Nartnirun Junngam (J.S.D. Candidate, LL.M. 2006)

Why did you come to Yale Law School? 
Under the auspices of a full scholarship from the Royal Thai Government, I came to YLS to pursue my LL.M. and J.S.D. degrees. The Law School’s emphasis on encouraging students to remain aware of public rather than private interest is what initially attracted me to the program. Comparing its unique approach to that of other law schools, it is clear that here at YLS students have the freedom to design their own course of study to suit their individual background and their professional goals. I believe that its unmatched resources, together with professors’ unparalleled guidance and commitment, will allow me to perform my research successfully. After the completion of my degrees, the education and training I will have received from YLS will be, ultimately, reinvested in future generations of law students in my home country of Thailand. 

Describe one experience you have had here that you did not expect.
I was impressed by the close relationships I have been able to develop among other students, professors, and staff members. YLS is one of the few law schools in the world where close relationships among colleagues is considered to be a complimentary and vital part of a formal legal education. This characteristic is well illustrated by former Dean Harold Hongju Koh’s words: “Accomplishment alone without humanity is tragic, and excellence alone without humanity is worthless.”

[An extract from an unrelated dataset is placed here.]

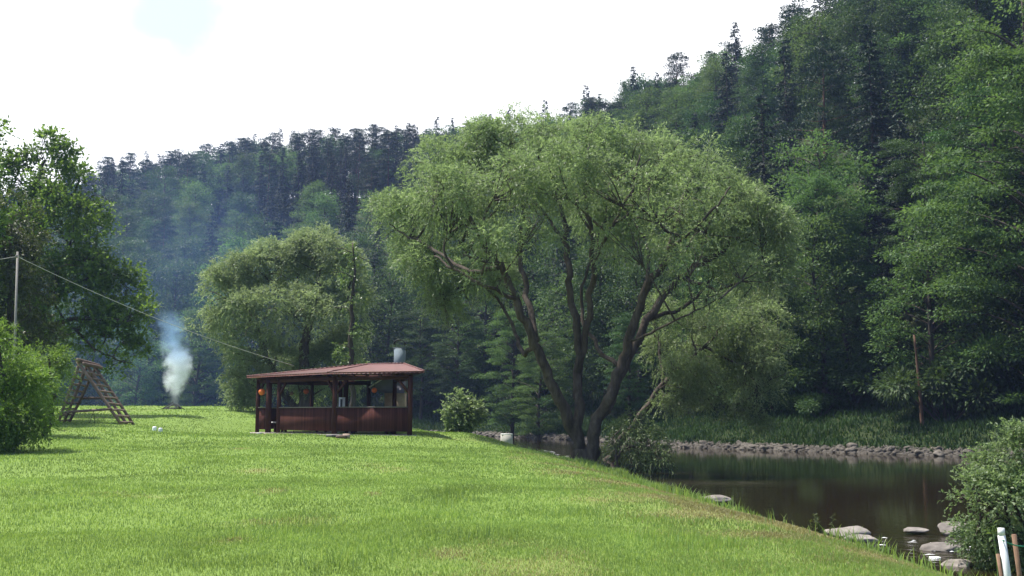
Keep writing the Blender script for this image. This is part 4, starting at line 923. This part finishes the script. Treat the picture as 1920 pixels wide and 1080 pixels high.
for i in range(10):
    a0, a1 = math.pi * (.06 + .88 * i / 10), math.pi * (.06 + .88 * (i + 1) / 10)
    V_ = [(cx + r_ * math.cos(a), yy, cz + r_ * math.sin(a) * .8) for a in (a0, a1) for r_ in (rr_, rr_ - .035) for yy in (YF + .15, YF + .65)]
    mb.add(np.array(V_), [[0, 1, 5, 4], [2, 6, 7, 3], [0, 4, 6, 2], [1, 3, 7, 5]])
mb.obj('chimney_cowl', M['black'], fp, org=fo)
for s in (-1, 1):
    mb = MB(); tube(mb, [(cx + s * .19, YF + .4, fz(652.5)), (cx + s * .235, YF + .4, cz + .13)], .012, 5); mb.obj('cowl_strut', M['black'], fp, org=fo)
# ------------------------------------------------------------------ furniture in the shelter
def bench_set(c, rz, label, nm, top_m, L=2.2, wid=.7, hgt=.74):
    t = thing(nm, (c[0], c[1], ZF), label, 'table' if hgt > .6 else 'bench'); t.rotation_euler = (0, 0, rz)
    mb = MB(); box(mb, (0, 0, hgt - .03), (L, wid, .06)); mb.obj('table_top' if hgt > .6 else 'seat', top_m, t)
    for sx in (-1, 1):
        for sy in (-1, 1):
            mb = MB(); box(mb, (sx * (L / 2 - .2), sy * (wid / 2 - .08), (hgt - .06) / 2), (.09, .09, hgt - .06)); mb.obj('leg', M['shelter'], t)
    return t
bench_set((-5.9, 41.0), -.3, 'dark wooden table standing behind the right front panel', 'picnic_table', M['shelter'])
bench_set((-7.7, 43.5), -.6, 'dark wooden table standing in the middle of the shelter', 'picnic_table', M['shelter'])
bench_set((-5.6, 40.1), -.3, 'low dark bench whose legs show beneath the right front panel', 'bench', M['shelter'], 2.2, .3, .45)
bench_set((-10.25, 43.95), -.8, 'bench with pale seat visible through the shelter doorway', 'bench', M['white'], 1.0, .32, .46)
# white cabinet seen above the panel
p = at(641, 763, 42.0); t = thing('cabinet', (p[0], p[1], ZF), 'small white cabinet showing above the front panel by the middle post', 'cabinet'); o_ = np.array([p[0], p[1], ZF]); zt = at(641, 745, 42)[2]
mb = MB(); box(mb, (p[0], p[1], (ZF + zt) / 2), (.26, .3, zt - ZF), .2); mb.obj('body', M['white'], t, org=o_)
mb = MB(); box(mb, (p[0] + .0, p[1] - .16, (ZF + zt) / 2 + .2), (.09, .02, zt - ZF - .55), .2); mb.obj('door', M['darkmetal'], t, org=o_)
# hanging orange ornaments
for u, v, Yd, r, lab, mt in ((491, 735, 43.4, 6.2, 'round orange ornament hanging near the left corner post of the shelter', 'orange'), (547, 738, 46.0, 3.6, 'small dark reddish ornament hanging deepest inside the shelter', 'rust'), (574, 734, 44.3, 5.2, 'round orange ornament hanging in the middle of the left opening', 'orange'), (702, 732, 41.5, 5.2, 'round orange ornament hanging in front of the fireplace hood', 'orange')):
    c = at(u, v, Yd); R_ = r / F * Yd; t = thing('hanging_ornament', c, lab, 'ornament')
    mb = MB(); prof = [(-1, .05), (-.85, .5), (-.45, .88), (0, 1), (.45, .9), (.82, .55), (.95, .2)]
    tube(mb, [(c[0], c[1], c[2] + z * R_) for z, _ in prof], [w * R_ for _, w in prof], 12); mb.obj('globe', M[mt], t, smooth=True, org=c)
    mb = MB(); tube(mb, [(c[0], c[1], c[2] + R_ * .9), (c[0], c[1], ZE + .05)], .008, 4); mb.obj('cord', M['black'], t, org=c)
# ================================================================== climbing frame
def foot(u, v, Yd):
    p = at(u, v, Yd); p[2] = gz(p[0], p[1]) - .05; return p
YA = (40.0, 40.6, 41.2)
T_ = [at(148, 682, 40.0), at(163, 686, 40.6), at(179, 690, 41.2)]
Rf = [foot(229, 795, 40.0), foot(240, 794, 40.6), foot(252, 795, 41.2)]
Lf = [foot(108, 789, 40.0), foot(119, 787, 40.6), foot(129, 790, 41.2)]
cfo = (T_[1] + Rf[1]) / 2; cfo = np.array([T_[1][0], T_[1][1], Rf[1][2]])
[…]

Comment about your experiences at Yale Law School.
The word “nostalgia” as it pertains to my home country has ceased to exist in my personal lexicon since arriving at YLS. The intellectual stimulation provided by YLS courses and workshops, as well as the opportunities to meet new people at social events held by the university and the Law School, keep me very busy during the semester. What I lack, if anything, has been fulfilled by the many academic and social activities here.  

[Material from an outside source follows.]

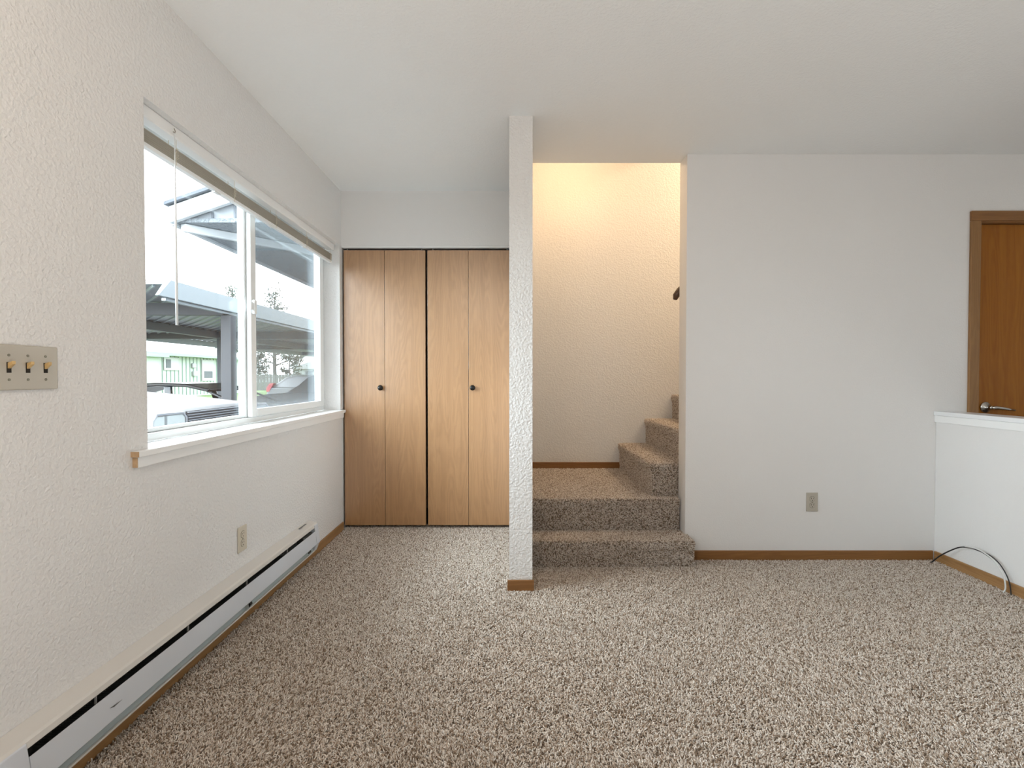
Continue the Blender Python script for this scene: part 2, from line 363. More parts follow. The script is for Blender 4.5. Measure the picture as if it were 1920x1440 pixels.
# unseen window added behind the viewer to bring in more side light
w2 = empty('added_window', (-1.33, -1.7, 0.865)); struct(w2)
f = MB()
for lo, hi in (((-1.395, -2.599, 0.846), (-1.345, -0.801, 0.90)), ((-1.395, -2.599, 1.99), (-1.345, -0.801, 2.044)), ((-1.395, -2.599, 0.90), (-1.345, -2.55, 1.99)), ((-1.395, -0.85, 0.90), (-1.345, -0.801, 1.99)), ((-1.395, -1.73, 0.90), (-1.345, -1.67, 1.99))):
    f.box(lo, hi)
f.build('window_frame', M['vinyl'], w2)
MB().box((-1.372, -2.56, 0.89), (-1.368, -0.84, 2.0)).build('glass_pane', M['glass'], w2)
# ---------------------------------------------------------------- carpet pile (real tufts)
def tuft_mesh(k):
    bm = bmesh.new(); rnd = random.Random(k); n = 4; rings = []
    bend = rnd.uniform(0.2, 0.75); twist = rnd.uniform(0, 3); h = 1.0
    for i, t in enumerate((0, 0.45, 0.85, 1.05)):
        r = (0.25, 0.26, 0.20, 0.05)[i]
        cx = bend * t * t * 0.9; cy = 0.22 * math.sin(twist + t * 3)
        rings.append([bm.verts.new((cx + r*math.cos(a + twist + t*2), cy + r*math.sin(a + twist + t*2), h*t*(1 - 0.25*bend*t))) for a in [2*math.pi*q/n for q in range(n)]])
    for a, b in zip(rings, rings[1:]):
        for q in range(n): bm.faces.new((a[q], a[(q+1) % n], b[(q+1) % n], b[q]))
    bm.faces.new(rings[-1])
    me = bpy.data.meshes.new('yarn_tuft'); bm.to_mesh(me); bm.free()
    for p in me.polygons: p.use_smooth = True
    return me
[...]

What is the one thing you would want every potential applicant to know?
The J.S.D. program at YLS allows you to pursue your own intrinsic academic interests, an aspect that is especially conducive to the intellectual development of each individual student. Professors here are very open and willing to help you develop your own ideas. Your thoughts will be taken seriously. In addition, the academic support provided by the program helps EFL students overcome the language barrier and develop their abilities to present ideas clearly in their scholarly work.

Has a particular faculty member had an impact on you?
Working closely with my LL.M. advisor and J.S.D. supervisor, Professor Michael Reisman, has been a great impact on me. Professor Reisman has been a profound and positive influence on my attitude toward international law, scholarly work, and professorship. He continues to broaden my understanding of the dynamic concept of international law as a process of authoritative decisions. Not only does his approach change the way I conceive of international law, it also enables me to analyze the sorts of professional solutions proposed by other international lawyers. As an affable yet academically tough supervisor, he engenders in me a strong intention to be a committed mentor to my own future students, likewise giving them the chance to pursue their own intellectual and professional goals. He is my role model!  

What are you currently focusing your work on?
I am currently focusing on international investment law; particularly, on the applicability of the most-favored-nation clause to contemporary international investment law.